Modus Vivendi with Czechoslovakia (1928)

This agreement, made ten years after Czechoslovakia was founded, was a diplomatic note needing no approval by the new country's democratic parliament. The Vatican was obliged to give the government a veto over the appointment of bishops (Article 4) in return for state subsidies for the Church (Article 1) and an end to state administration of Church property (Article 2).

Birthday greetings for Hitler (19 April 1940)

The Slovak Fascists eagerly handed over Slovak Jews, and even paid the Germans 500 Reichmark apiece for each one they took away on cattle cars. Little did these Slovaks realise that if their “ardent prayers” for the Führer's victory were successful, as Slavic “Untermenschen”, they’d have been the next to go under Hitler’s secret Generalplan Ost.

Declaration of loyalty to the Fascist regime by the Catholic clergy of Slovakia (1940)

This Declaration was made in 1940 when Hitler’s puppet regime in Slovakia was led by a Catholic priest, Father Tiso, who headed the Fascist party founded by Father Hlinka. This document argues for still more clerical influence by reminding the government who helped the Fascists to power: “The Slovak Catholic priests were the first who waged war against Judeo-Marxism”. Also included are excerpts from the 1942 Declaration of the Slovak bishops vilifying the Jews.

Basic Concordat (2000)

This irrevocable agreement was ratified sixteen working days after it was tabled. Two of the sections of the original draft, the ones on the financing of the Church and conscientious objection, provoked so much opposition that they were to be turned into later separate treaties. Thus the Basic Treaty provides the framework for four more concordats to follow. It was kept general to get it ratified by the wide-spectrum ruling coalition at the time. The Vatican waited a couple of years until two of the four parties in the new cabinet had the word “Christian” in their names before spelling out the details in later concordats.

Law to make concordats into human rights treaties with precedence over national laws (2001)

This law attempts set concordats with the Vatican above domestic legislation by claiming that they are "international treaties on human rights"[!]

Concordat on the armed forces (2002) text

The military is a closed society with an authoritarian structure, a good setting for proselytising, as the Evangelicals have also found in the US Air Force. Military chaplains, originally employed to pray for victory, are regarded by the Church as important enough to be the subject of whole concordats. On the basis of this treaty, an ordinariate of the military and police was created on the level of a diocese, and an ordinary on the level of a bishop was appointed.

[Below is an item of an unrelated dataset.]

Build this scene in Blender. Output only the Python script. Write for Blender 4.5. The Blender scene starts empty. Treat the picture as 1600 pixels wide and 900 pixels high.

Concordat on Catholic education (2004) text

This concordat secures full state funding for Church-controlled schools and Catholic religious education, even in state schools is to begin at the pre-school level. The Vatican treaty also allows Church schools, which receive the same funding as state ones, to edit out course material that conflicts with Catholic doctrine.

Concordat on the Right to Conscientious Objection: Draft text (2004) and Submission Report

The "conscience concordat" was called by the liberal ANO party the "discrimination treaty". It would commit the Slovak government to protect only the strict scruples held by a small minority of the most conservative Catholic, and to let these override any other type of conscience, including that of liberal Catholics. In fact, EU lawyers warned that the claims of "Catholic conscience" as put forth here could even take precedence over certain human rights.